> **Problem description**: Output only the lines from the start of the entries through the line holding "((.098, .092, .086), 1)]". Each line must match the original exactly.

> **Scene modeling code data**:

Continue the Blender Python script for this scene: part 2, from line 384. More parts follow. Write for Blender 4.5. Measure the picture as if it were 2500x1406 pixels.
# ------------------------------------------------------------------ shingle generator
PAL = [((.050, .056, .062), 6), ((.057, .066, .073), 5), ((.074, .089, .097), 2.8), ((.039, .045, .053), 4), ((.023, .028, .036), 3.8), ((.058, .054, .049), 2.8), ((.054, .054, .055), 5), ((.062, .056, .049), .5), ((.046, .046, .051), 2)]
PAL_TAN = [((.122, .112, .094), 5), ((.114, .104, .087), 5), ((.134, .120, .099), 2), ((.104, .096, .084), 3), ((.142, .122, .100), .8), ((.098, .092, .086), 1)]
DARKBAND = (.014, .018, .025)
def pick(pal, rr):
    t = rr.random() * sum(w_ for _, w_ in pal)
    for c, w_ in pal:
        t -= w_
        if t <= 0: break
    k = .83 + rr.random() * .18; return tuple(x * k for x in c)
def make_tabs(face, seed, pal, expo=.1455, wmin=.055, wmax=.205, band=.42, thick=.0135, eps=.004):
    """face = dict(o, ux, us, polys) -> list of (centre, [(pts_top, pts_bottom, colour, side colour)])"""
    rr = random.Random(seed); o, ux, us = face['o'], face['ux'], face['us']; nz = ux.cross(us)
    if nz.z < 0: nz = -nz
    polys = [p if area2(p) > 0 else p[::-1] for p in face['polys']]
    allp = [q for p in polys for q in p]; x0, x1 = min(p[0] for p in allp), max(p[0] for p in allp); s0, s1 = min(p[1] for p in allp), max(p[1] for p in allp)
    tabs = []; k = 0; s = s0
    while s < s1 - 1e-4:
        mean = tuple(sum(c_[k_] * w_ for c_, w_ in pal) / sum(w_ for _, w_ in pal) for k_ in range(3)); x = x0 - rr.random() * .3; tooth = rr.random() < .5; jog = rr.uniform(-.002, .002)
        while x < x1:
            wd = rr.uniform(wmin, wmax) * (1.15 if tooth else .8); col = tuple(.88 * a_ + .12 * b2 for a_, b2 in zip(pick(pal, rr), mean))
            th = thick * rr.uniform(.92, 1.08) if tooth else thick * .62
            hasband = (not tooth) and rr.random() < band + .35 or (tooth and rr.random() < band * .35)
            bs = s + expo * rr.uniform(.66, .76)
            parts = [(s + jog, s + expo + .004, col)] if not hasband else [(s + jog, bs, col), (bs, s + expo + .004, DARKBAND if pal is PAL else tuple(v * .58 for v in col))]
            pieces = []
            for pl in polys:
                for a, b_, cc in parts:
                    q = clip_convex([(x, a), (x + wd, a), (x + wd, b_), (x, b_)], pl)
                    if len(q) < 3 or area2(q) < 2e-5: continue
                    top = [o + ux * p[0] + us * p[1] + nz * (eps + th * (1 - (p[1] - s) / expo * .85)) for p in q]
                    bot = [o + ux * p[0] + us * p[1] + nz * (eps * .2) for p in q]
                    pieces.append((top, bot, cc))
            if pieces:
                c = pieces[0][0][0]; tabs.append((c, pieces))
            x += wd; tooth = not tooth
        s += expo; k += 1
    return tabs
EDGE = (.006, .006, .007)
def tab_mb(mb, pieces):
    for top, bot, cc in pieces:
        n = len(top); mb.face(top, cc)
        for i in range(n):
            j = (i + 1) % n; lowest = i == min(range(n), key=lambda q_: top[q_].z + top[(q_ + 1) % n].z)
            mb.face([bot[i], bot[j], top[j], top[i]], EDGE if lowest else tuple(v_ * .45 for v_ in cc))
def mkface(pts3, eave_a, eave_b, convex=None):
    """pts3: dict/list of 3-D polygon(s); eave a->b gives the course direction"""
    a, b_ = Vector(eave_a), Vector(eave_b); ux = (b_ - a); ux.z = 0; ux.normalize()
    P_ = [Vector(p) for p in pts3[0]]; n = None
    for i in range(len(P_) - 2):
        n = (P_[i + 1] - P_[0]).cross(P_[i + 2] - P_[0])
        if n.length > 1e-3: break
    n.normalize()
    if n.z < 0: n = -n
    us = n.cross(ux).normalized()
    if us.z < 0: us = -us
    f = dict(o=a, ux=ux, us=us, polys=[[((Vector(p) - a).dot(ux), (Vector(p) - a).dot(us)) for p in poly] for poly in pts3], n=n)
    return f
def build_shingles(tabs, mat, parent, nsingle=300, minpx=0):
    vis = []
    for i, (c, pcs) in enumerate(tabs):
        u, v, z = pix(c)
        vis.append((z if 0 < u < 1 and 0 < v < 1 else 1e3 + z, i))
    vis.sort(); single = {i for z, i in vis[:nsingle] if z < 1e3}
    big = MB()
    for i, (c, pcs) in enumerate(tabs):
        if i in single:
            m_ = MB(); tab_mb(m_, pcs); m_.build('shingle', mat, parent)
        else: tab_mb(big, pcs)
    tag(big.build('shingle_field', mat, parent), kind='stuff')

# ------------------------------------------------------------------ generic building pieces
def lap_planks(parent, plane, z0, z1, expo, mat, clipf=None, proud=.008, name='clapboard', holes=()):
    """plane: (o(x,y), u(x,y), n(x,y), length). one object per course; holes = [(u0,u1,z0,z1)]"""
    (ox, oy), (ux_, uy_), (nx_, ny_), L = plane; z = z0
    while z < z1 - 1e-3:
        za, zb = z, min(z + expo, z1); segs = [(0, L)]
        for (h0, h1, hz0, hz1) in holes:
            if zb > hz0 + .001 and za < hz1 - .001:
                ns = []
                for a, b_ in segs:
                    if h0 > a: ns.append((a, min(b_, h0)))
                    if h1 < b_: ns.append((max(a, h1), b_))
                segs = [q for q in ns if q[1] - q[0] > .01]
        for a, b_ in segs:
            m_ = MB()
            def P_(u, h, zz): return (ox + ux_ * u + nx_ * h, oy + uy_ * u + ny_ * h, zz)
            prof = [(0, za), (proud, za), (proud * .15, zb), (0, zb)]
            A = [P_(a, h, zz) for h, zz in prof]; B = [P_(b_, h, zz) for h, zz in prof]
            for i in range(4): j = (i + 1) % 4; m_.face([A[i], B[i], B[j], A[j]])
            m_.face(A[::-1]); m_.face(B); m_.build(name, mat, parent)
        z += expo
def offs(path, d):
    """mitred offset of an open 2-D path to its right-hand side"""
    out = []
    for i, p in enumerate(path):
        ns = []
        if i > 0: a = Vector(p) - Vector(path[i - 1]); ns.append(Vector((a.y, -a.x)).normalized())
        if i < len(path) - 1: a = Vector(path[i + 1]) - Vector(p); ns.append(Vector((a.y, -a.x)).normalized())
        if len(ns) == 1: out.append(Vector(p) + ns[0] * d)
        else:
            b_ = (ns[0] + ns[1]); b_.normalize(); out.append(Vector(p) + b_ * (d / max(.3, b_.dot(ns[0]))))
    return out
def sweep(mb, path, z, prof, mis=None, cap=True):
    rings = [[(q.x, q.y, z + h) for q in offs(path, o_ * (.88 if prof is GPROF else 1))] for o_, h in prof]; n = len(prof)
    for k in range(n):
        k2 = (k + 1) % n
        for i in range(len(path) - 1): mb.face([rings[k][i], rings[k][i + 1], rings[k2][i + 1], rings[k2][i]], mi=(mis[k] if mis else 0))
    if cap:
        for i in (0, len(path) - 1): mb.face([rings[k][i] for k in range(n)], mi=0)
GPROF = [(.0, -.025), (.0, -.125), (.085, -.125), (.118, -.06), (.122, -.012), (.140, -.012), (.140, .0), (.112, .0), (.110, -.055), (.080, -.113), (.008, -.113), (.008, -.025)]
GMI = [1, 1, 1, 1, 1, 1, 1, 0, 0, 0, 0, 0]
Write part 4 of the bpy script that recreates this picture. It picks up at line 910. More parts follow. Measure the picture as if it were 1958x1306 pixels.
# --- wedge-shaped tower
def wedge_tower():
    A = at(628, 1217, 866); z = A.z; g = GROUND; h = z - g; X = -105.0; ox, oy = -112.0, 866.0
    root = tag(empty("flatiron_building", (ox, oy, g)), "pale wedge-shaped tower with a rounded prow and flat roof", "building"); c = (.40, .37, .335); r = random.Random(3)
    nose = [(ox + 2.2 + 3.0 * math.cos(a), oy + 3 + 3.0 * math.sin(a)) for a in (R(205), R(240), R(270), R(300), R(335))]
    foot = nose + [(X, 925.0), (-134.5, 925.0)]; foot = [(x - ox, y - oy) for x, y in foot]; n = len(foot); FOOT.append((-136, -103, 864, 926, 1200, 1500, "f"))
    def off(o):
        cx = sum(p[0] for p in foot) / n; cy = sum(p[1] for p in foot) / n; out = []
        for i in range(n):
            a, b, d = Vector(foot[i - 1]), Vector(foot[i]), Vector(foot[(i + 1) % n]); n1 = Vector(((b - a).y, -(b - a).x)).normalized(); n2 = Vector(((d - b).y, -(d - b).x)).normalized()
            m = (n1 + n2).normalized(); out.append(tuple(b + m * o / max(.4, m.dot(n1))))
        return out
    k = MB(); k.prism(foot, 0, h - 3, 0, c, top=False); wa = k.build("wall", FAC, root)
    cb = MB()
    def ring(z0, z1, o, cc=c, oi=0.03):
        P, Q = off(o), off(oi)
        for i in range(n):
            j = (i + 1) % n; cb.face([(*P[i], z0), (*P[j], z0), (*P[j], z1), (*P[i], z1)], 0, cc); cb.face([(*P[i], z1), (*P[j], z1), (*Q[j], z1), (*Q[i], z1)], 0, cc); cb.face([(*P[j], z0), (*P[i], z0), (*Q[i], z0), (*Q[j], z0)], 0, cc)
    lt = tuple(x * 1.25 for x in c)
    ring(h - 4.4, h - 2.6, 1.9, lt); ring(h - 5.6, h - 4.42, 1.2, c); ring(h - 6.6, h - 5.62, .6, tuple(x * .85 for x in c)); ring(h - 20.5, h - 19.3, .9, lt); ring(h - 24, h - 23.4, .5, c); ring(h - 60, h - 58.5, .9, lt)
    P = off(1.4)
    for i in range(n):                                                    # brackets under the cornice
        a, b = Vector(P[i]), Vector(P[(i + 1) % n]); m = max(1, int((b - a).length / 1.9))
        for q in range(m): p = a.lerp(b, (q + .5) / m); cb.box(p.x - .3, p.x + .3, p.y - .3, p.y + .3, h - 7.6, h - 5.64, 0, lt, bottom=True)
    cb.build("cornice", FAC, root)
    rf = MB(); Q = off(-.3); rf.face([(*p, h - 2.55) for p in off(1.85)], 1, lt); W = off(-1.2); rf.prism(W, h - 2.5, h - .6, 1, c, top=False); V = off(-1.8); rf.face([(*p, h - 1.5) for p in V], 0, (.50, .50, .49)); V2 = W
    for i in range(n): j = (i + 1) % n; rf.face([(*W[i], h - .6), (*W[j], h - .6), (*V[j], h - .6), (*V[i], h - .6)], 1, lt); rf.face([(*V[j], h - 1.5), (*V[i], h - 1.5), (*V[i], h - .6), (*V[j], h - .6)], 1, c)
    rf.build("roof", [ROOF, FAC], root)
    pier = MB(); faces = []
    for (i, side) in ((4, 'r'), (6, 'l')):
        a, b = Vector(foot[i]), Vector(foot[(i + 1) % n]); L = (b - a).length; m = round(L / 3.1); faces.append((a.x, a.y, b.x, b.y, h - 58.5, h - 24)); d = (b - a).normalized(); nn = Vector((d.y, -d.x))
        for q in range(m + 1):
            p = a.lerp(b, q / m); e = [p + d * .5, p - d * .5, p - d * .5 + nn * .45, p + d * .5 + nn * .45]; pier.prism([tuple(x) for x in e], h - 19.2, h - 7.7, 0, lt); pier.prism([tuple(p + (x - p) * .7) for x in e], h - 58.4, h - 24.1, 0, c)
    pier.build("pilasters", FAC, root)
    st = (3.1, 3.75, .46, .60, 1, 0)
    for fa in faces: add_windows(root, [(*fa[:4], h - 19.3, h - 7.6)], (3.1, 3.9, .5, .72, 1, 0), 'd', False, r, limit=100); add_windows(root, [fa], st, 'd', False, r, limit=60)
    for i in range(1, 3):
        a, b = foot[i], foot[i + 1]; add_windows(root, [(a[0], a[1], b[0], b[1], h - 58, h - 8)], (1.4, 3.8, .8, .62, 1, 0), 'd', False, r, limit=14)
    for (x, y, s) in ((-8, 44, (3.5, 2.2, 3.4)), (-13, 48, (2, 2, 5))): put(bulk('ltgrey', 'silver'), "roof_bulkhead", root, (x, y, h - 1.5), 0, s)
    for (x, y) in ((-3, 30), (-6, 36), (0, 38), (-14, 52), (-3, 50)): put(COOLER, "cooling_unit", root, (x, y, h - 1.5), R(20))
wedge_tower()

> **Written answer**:
Continue the Blender Python script for this scene: part 2, from line 384. More parts follow. Write for Blender 4.5. Measure the picture as if it were 2500x1406 pixels.
# ------------------------------------------------------------------ shingle generator
PAL = [((.050, .056, .062), 6), ((.057, .066, .073), 5), ((.074, .089, .097), 2.8), ((.039, .045, .053), 4), ((.023, .028, .036), 3.8), ((.058, .054, .049), 2.8), ((.054, .054, .055), 5), ((.062, .056, .049), .5), ((.046, .046, .051), 2)]
PAL_TAN = [((.122, .112, .094), 5), ((.114, .104, .087), 5), ((.134, .120, .099), 2), ((.104, .096, .084), 3), ((.142, .122, .100), .8), ((.098, .092, .086), 1)]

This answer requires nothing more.